The Media Mirror: what's in today's Russian newspapers?

The aftermath of Sunday's parliamentary elections and predictions regarding Russia’s future head of state make the headlines. Columnists also focus on Russia-U.S. military co-operation while feature writers look at Thailand's king – the world'

Political scientist Aleksandr Tsipko writes inIZVESTIA daily that the Duma election was about maintaining Russia’s sovereign right to define its future by itself. The Russian public turned down the West’s beloved parties which call themselves “liberal” because their leaders have been neglecting patriotic values for so long.

NEZAVISIMAYA GAZETA daily features an article by Aleksandra Samarina who quotes a source in the Kremlin saying that at the United Russia congress Putin will name only one successor. But there still will be a “collective Putin” in Russia – the constitutional majority in the Duma.

An editorial in the same paper suggests quite the opposite – that the United Russia congress will launch several presidential candidates and Putin will arrange something akin to primaries for them. 

Nikolay Petrov adds to that: a strong new President is hardly an option, as there may be deviations from Putin’s course. A weak new president would not be able to control the balance of interests of the elite groups. Putin may stay in power – but it has to be for an indefinitely long term, not another four years. He has to stay as a monarch or Secretary General. Another option is a regent, Putin’s clone, presumably ex-KGB. In that case Putin will quietly rule from a reserve control centre.

VREMYA NOVOSTEI reports on the signing on Wednesday of the Memorandum of Russia-U.S. Military Co-Operation in 2008. It also publishes an interview on the missile defence controversy. Major-General Aleksandr Yakushin of the Russian Space Forces says the U.S. is building global missile defence while Russia is against it as it ruins the strategic balance between the two countries.

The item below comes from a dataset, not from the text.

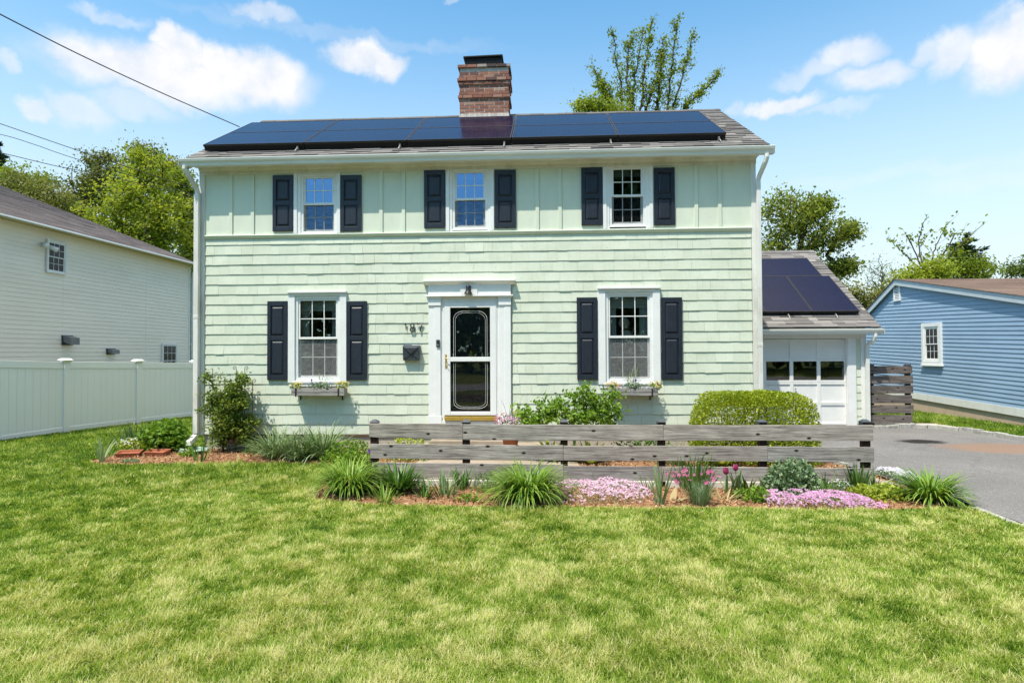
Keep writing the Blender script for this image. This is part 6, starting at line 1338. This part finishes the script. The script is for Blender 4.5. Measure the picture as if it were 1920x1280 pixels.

NEZAVISIMAYA GAZETA reports on December 5 the King of Thailand, His Majesty Bhumibol Adulyadej, the longest-reigning monarch on Earth, turned 80. It is interesting how Russia-U.S. competition has made it into His Majesty’s birthday speech. 

“As for submarines, a Russian one may cost us just half the price of a German-made or U.S.-made one. But if we bought from Russia, the U.S., for instance, may be upset. However, Russian submarines are very good. While we should buy a submarine from Russia, the Air Force then should not buy Russian planes,” said the King regarding naval procurements.